Sean Brown’s work film and theatrical has long explored identity, resilience, and the spectacle of survival. His style and tone is most often compared to Baltimore's John Waters or Portland's native, Gus Van Sant, with a similar style that merges lyricism with unfiltered truth, Brown crafts theatrical worlds that shimmer with humor, heartbreak, and unapologetic humanity. DEATH OF A DRAG QUEEN continues that artistic lineage, presenting a story that confronts beauty and brutality in equal measure. DEATH OF A DRAG QUEEN is an original play written by Brown which uniquely features a ground breaking striking graphic-novel-inspired aesthetic and a deeply intentional approach to sound, costume, and stagecraft. This production was made possible by Portland's Regional Area Arts & Culture grant award (RACC) to a specific project reaching under served cultures within underserved communities . Sean Brown resides in Portland, Oregon, and is a proud father, husband, and a devoted piece of furniture for his chihuahua, Taco. Taco shares the screen rights for DEATH OF A DRAG QUEEN are available for film making on streaming platforms.

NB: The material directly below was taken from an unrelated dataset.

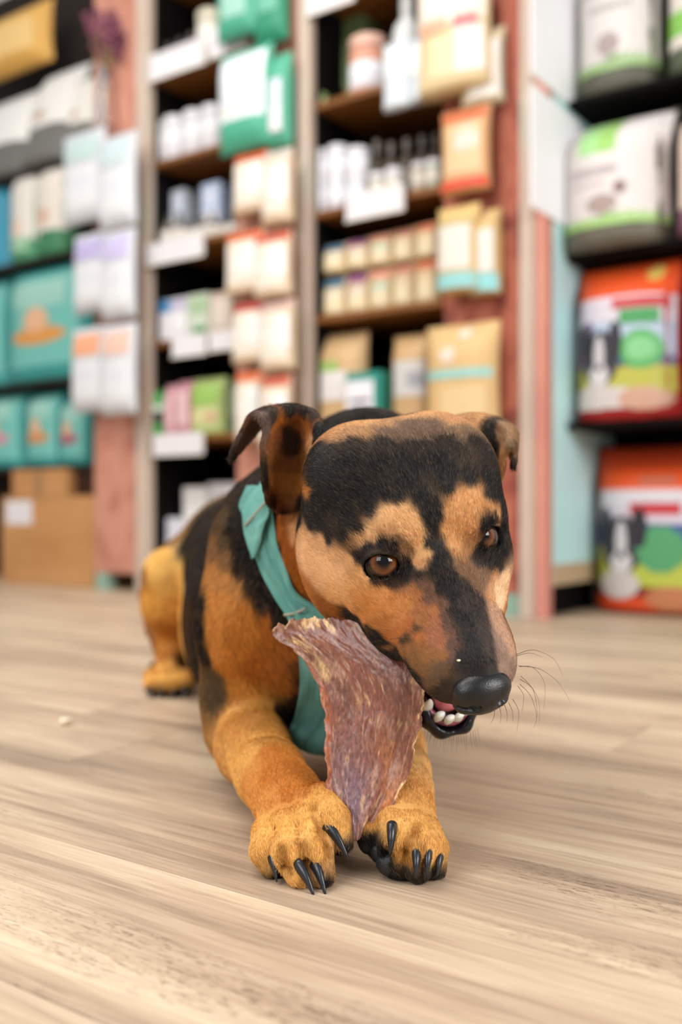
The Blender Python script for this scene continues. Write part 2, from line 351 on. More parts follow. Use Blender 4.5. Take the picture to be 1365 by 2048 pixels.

The play premieres December 5th at The Echo Theater in Portland, with additional performances on December 6, 12, 13, 19, and 20, followed by an extended January run at The Board Room at The Triangle Theater. As queer stories face both celebration and suppression in our current climate, Death of a Drag Queen arrives at exactly the right moment—reclaiming drag not as entertainment alone, but as a living archive of identity, memory, and defiant survival!